Indifférente à ces bouleversements, à quelques centaines de mètres plus à l’est, la silhouette noire du mont Palatin se découpa de façon de plus en plus nette devant le ciel en train de s’éclaircir. La colline avait été nommée ainsi en l’honneur de la déesse Palès évoquée par le Père Suprême.
Les étoiles pâlirent graduellement alors que la nuit reculait.
Dans un long chant silencieux, le soleil, une fois encore vainqueur des ténèbres, sortit de sous la terre et s’éleva dans le ciel, éclairant de ses rayons généreux Urbs Aeterna, Rome, la ville éternelle.
Mmmm ! voilà qui met en appétit ! C’est un premier chapitre très prometteur ! Bon… Et alors ? Qu’est ce qui se passe après ? Ah ! on peut dire que tu t’y connais pour donner envie ! 😉
J’ai oublié de citer la source de la première photo.
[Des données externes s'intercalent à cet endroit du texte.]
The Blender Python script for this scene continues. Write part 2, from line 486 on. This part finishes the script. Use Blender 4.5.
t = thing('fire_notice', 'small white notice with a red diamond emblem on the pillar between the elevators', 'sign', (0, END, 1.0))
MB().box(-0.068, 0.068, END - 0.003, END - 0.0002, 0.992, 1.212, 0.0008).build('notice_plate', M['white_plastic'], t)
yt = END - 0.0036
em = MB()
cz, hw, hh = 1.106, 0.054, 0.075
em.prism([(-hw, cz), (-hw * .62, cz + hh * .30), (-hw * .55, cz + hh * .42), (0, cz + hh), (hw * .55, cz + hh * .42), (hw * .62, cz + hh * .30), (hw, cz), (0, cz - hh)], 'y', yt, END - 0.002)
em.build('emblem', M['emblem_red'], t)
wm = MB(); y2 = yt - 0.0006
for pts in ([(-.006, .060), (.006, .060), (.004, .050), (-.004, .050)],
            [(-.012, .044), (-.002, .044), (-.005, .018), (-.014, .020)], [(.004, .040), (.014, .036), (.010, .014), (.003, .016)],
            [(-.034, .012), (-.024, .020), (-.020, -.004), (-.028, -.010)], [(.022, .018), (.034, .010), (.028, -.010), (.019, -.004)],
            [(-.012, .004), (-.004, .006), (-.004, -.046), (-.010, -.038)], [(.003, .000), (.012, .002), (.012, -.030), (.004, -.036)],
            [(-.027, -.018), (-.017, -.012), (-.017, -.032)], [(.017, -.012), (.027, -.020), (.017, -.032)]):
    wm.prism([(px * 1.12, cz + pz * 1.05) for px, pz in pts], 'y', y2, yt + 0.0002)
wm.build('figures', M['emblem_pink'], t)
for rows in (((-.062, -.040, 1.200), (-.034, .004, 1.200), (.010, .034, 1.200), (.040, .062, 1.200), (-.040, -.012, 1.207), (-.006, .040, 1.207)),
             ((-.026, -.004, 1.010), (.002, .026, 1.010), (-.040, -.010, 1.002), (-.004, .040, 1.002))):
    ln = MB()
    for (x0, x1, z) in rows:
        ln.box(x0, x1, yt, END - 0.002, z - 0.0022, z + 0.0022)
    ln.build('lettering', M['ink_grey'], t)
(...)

Elle montre le mythraeum d’Ostie et elle vient de Wikipedia.
Merci pour vos premières réactions.
Un oeil cette photo !
On entre parfaitement dans le mystère du rite, en spectateur un peu inquiet de voir ce qui se passe.
« Un oeil cette photo ! »
Exactement ce que m’a dit Anti en la voyant hier soir quand je préparais ma note 😉
« Un oeil cette photo ! »
Ça m’a frappée aussi hier soir pendant qu’Anna préparait sa note et que je regardais du coin de l’œil justement 😉 Incroyable. C’est assez dingue quand on y pense surtout que l’œil a été ensuite repris par l’église. On le voit apparaître dans le delta lumineux dans les édifices baroques, il est repris en Franc-Maçonnerie, il existe depuis des lustres dans les croyances asiatiques et leurs divinités à 3, 5, 7 yeux, etc.
Bref, époustouflée de voir uns construction pareille ! Et, quand même, heureuse comme jamais de replonger dans l’univers de Anna.
anti
Ca me travaille ! en effet Anti, c’est vieux comme la nuit des temps !
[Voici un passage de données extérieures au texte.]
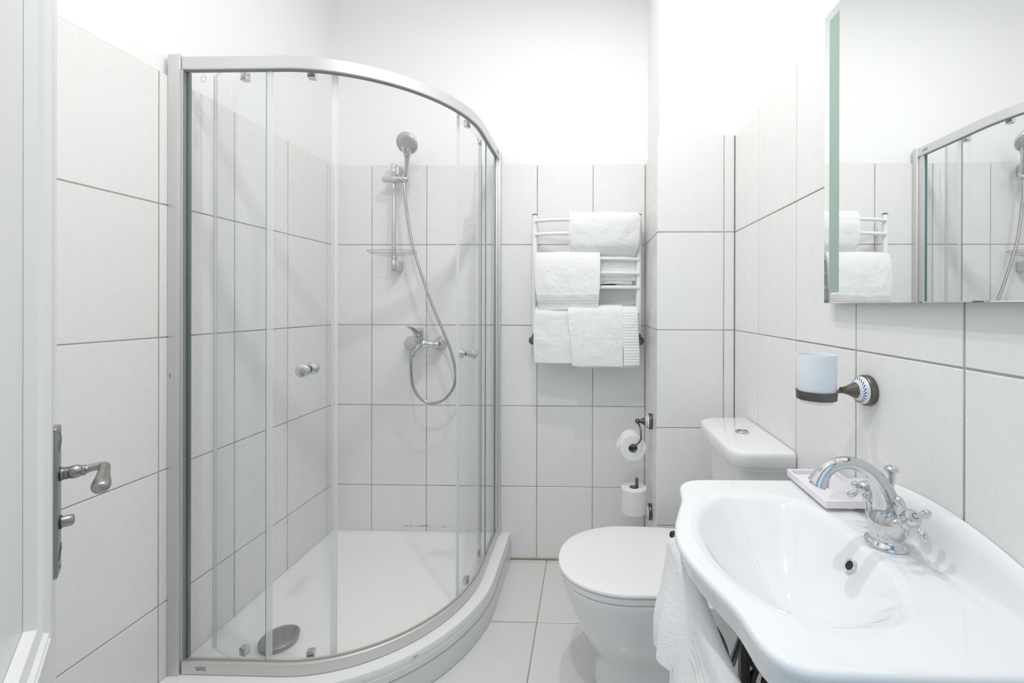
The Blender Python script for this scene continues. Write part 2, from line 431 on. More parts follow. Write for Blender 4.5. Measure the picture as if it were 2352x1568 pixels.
loft_bm(bm, [tray_ring(-.001, 0, 0), tray_ring(-.004, .003, 0), tray_ring(-.004, .100, 0), tray_ring(-.0025, .104, 0), tray_ring(.004, .1045, 0)], False, False)
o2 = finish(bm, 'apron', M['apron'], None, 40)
bm = bmesh.new()      # thin seam that runs round the apron
R_ = tray_ring(-.0043, .080, 0)[8:8 + 5 + 28 + 5]
tube_bm(bm, R_, .0007, 6); o3 = finish(bm, 'apron_seam', M['bolt'], None)
dz = TZ - .024
dc = lathe('drain_cover', [(.055, 0), (.0575, .008), (.059, .019), (.0600, .020), (.0600, .0225), (.057, .0245), (.035, .0265), (0, .0275)], (DR.x, DR.y, dz), (0, 0, 1), M['drainchrome'], None, 48)
dr = lathe('drain_recess', [(.071, .0005), (.069, .0016), (.066, .0005)], (DR.x, DR.y, dz), (0, 0, 1), M['acrylic'], None, 48, False, False)
adopt(st, o1, o2, o3, dc, dr)
# scuff marks
for (x, y, z, r, rr) in ((-.74, 1.80, TZ - .0228, .004, .9),):
    pass

# ------------------------------------------------------------------ shower enclosure
EC = (-.935, 1.795); ER = .501
def en_path(d, n=36, y1=YB - .004, x0=XL + .042, ns=4):
    """plan path of the frame, d inwards from the outer face: left wall -> arc -> back wall"""
    pts = [(x0 + (EC[0] - x0) * k / ns, EC[1] - ER + d) for k in range(ns)]
    for k in range(n): a = -PI / 2 + k / n * PI / 2; pts.append((EC[0] + (ER - d) * math.cos(a), EC[1] + (ER - d) * math.sin(a)))
    for k in range(ns + 1): pts.append((EC[0] + ER - d, EC[1] + (y1 - EC[1]) * k / ns))
    return pts
def rail_bm(bm, d0, d1, z0, z1, y1=YB - .004, x0=XL + .042, bev=.0025):
    a, b = en_path(d0, y1=y1, x0=x0), en_path(d1, y1=y1, x0=x0)
    a2, b2 = en_path(d0 + bev, y1=y1, x0=x0), en_path(d1 - bev, y1=y1, x0=x0)
    rings = []
    for i in range(len(a)):
        rings.append([(*a2[i], z0), (*a[i], z0 + bev), (*a[i], z1 - bev), (*a2[i], z1), (*b2[i], z1), (*b[i], z1 - bev), (*b[i], z0 + bev), (*b2[i], z0)])
    loft_bm(bm, rings, True, True)
en = empty('shower_enclosure', (XL + .42, YB - .42, TZ)); tag(en, 'curved glass shower enclosure with matt aluminium frame standing on the tray', 'shower enclosure')
parts = []
ZR1, ZR0 = 2.031, 1.991; ZB0, ZB1 = TZ, .174
bm = bmesh.new(); rail_bm(bm, 0, .024, ZR0, ZR1, y1=YB - .03); parts.append(finish(bm, 'top_rail', M['alu'], None, 40)); top_rail = parts[-1]
bm = bmesh.new(); rail_bm(bm, 0, .024, ZB0 + .0005, ZB1, y1=YB - .03); parts.append(finish(bm, 'bottom_rail', M['alu'], None, 40)); bottom_rail = parts[-1]
bm = bmesh.new(); rail_bm(bm, .009, .013, ZB1 - .001, ZB1 + .0015, y1=YB - .03, bev=.0005); parts.append(finish(bm, 'track_groove', M['seal'], None, 40))
bm = bmesh.new(); rail_bm(bm, .007, .016, ZR0 - .003, ZR0 + .001, y1=YB - .03, bev=.0005); parts.append(finish(bm, 'track_groove', M['alu_dark'], None, 40))
# wall posts
parts.append(box('wall_post', XL + .0005, XL + .038, EC[1] - ER - .005, EC[1] - ER + .026, TZ + .0005, 2.036, M['alu'], bev=.003)); lp = parts[-1]
parts.append(box('wall_profile', XL + .0005, XL + .016, EC[1] - ER + .027, EC[1] - ER + .040, TZ + .03, 2.022, M['alu'], bev=.001))
parts.append(box('post_gasket', XL + .0385, XL + .0425, EC[1] - ER + .003, EC[1] - ER + .022, ZB1, 2.030, M['enamel']))
parts.append(box('post_gasket', XL + .0427, XL + .045, EC[1] - ER + .002, EC[1] - ER + .022, ZB1 - .01, 2.028, M['alu_dark']))
parts.append(box('inner_profile', XL + .036, XL + .048, EC[1] - ER + .014, EC[1] - ER + .026, ZB1, ZR0, M['bolt'], bev=.001))
parts.append(box('wall_post', EC[0] + ER - .026, EC[0] + ER + .004, YB - .030, YB - .0005, TZ + .0005, 2.036, M['alu'], bev=.005, seg=3))
parts.append(box('inner_profile', EC[0] + ER - .024, EC[0] + ER - .006, YB - .062, YB - .031, ZB1, ZR0, M['alu'], bev=.002))
parts.append(box('post_gasket', EC[0] + ER - .019, EC[0] + ER - .012, YB - .066, YB - .030, ZB1, ZR0, M['glass_edge']))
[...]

http://www.iforum.umontreal.ca/Forum/ArchivesForum/2002-2003/0304_web/article2331.htm
Mais le représenter de cette façon ; alors là c’est nouveau et impressionnant.
Très intéressant comme lien ! Merci Kathy !
anti
Très intéressant, en effet ! Je rajouterai l’ophtalmoi, c’est à dire l’œil dessiné sur les bateaux de pécheurs grecs pour les protéger du mauvais sort et celui dessiné dans la main de Fatma, symbole de protection également.
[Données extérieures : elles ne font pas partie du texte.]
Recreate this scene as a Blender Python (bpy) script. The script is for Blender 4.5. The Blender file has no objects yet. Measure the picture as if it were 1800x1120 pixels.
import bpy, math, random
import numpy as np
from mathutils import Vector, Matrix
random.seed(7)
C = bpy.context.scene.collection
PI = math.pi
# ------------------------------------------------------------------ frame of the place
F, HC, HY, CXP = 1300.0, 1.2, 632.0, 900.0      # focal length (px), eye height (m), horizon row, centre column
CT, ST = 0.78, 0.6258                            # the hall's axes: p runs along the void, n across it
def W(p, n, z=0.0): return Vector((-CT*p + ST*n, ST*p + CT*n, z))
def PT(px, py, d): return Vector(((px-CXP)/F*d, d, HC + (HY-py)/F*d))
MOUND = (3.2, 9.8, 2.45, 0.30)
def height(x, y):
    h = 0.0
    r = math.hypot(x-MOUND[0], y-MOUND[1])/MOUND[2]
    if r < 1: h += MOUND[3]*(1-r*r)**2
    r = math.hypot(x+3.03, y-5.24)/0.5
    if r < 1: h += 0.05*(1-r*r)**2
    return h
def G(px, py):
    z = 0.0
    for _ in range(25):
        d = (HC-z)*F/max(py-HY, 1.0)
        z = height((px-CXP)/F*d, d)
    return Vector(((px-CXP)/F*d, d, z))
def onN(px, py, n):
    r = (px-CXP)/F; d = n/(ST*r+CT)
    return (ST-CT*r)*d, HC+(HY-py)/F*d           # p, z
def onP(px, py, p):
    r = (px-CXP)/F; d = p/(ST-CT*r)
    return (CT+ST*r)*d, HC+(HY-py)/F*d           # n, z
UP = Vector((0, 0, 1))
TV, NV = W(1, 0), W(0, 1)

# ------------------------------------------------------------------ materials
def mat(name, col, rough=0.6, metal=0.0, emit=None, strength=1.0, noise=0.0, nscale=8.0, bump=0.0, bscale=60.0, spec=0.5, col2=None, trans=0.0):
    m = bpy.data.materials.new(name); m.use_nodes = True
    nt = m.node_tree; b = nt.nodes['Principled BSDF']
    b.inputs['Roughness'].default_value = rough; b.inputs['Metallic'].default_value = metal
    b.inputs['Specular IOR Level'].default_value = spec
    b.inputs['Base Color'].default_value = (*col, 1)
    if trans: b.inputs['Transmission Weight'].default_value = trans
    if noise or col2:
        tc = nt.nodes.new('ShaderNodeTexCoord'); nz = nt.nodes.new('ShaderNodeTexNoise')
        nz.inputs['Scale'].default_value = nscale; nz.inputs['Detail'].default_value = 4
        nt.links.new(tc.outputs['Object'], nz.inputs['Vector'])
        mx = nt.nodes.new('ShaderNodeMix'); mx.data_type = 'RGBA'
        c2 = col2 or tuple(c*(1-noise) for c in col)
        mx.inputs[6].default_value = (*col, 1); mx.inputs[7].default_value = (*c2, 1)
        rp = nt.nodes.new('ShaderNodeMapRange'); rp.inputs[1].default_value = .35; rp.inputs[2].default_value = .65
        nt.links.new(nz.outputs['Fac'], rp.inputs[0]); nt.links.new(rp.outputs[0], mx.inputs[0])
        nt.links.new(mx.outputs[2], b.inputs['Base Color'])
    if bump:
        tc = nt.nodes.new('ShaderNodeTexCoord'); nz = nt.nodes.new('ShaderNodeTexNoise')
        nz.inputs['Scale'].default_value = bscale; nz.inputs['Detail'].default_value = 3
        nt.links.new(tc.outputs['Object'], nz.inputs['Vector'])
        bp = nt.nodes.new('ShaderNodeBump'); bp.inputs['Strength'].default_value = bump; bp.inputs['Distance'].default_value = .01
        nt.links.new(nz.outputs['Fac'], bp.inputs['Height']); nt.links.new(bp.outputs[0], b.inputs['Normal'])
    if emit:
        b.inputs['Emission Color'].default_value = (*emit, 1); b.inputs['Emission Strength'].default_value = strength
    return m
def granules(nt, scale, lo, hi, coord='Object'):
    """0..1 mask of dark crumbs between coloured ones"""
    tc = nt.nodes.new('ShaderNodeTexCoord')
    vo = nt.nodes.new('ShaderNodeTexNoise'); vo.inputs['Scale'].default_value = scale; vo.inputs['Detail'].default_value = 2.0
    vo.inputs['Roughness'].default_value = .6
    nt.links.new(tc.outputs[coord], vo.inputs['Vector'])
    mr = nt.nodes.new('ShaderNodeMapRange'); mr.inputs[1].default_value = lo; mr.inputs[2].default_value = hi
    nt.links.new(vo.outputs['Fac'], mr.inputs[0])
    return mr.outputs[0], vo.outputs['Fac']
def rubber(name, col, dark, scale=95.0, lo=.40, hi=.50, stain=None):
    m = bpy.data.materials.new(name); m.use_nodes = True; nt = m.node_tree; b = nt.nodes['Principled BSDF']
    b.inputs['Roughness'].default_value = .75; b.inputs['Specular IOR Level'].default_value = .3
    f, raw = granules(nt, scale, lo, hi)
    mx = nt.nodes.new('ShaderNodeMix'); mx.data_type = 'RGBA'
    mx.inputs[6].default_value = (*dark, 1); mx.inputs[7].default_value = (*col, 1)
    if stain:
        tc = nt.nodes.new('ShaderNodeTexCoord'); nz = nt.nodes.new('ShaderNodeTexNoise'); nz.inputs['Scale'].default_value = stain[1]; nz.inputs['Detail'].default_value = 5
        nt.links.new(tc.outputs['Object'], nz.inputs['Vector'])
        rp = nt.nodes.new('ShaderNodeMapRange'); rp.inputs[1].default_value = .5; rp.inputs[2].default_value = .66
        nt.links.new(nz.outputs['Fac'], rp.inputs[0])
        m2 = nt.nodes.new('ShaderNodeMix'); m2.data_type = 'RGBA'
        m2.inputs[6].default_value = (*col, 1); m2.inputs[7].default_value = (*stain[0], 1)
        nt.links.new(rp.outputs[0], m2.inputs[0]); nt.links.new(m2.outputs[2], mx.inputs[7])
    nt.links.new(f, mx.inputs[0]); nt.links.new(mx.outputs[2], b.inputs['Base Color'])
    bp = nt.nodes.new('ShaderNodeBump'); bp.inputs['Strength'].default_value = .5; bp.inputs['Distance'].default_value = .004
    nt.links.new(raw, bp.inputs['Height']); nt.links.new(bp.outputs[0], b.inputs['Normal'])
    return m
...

L’œil représente en fait toujours, comme le souligne l’article dont tu donnes le lien, la victoire de la lumière sur les ténèbres.
Et j’ajoute une ressemblance (dont j’ignore si elle a une raison étymologique) entre les mots latins « soliculus » et « oculus » qui ont donné « soleil » et « oeil » (où la ressemblance est encore plus visible).
« Je rajouterai l’ophtalmoi, c’est à dire l’œil dessiné sur les bateaux de pécheurs grecs pour les protéger du mauvais sort » qu’on retrouve à Malte avec l’oeil des Luzzu(s?)
anti
Décidément, Anna, le soleil de ton inspiration ne faiblit jamais ; le voici maintenant qui va briller sous la terre ; pour notre plus grand plaisir. Tous mes vœux de succès pour ce nouveau-né et la quatrième trilogie qu’il inaugure !
Et un bonjour amical au passage à tous les habitants du blog…
Un bonjour ensoleillé à toi aussi !
Amitiés
Hello ! Hello m’sieur Georges 😉
Belle soirée à tous les habitants de ton univers !
anti
Et pourtant ,dans beaucoup de pays du sud,(notemment en Corse et en Italie ), l’oeil est synonyme de « mauvais sort »; si quelqu’un vous veut du mal, il peut vous jeter « le mauvais oeil ».
Beaucoup de personnes âgées peuvent vous « l’enlever » en récitant des prières qui se transmettent uniquement la nuit de noël.
On offre à chaque nouveau-né une main en corail, sensée le protéger du « mauvais oeil »!!!
Oui, nous avons entendu parler de cette tradition corse, en effet. Intéressant que la main soit la protection contre l’oeil. On pense forcément à la main de Fatmah (les Maures sont de retour en Corse ?) mais aussi, tout simplement au geste naturel de mettre la main devant les yeux pour se protéger d’une agression quelle qu’elle soit.
Merci Mighe, pour ce commentaire très intéressant.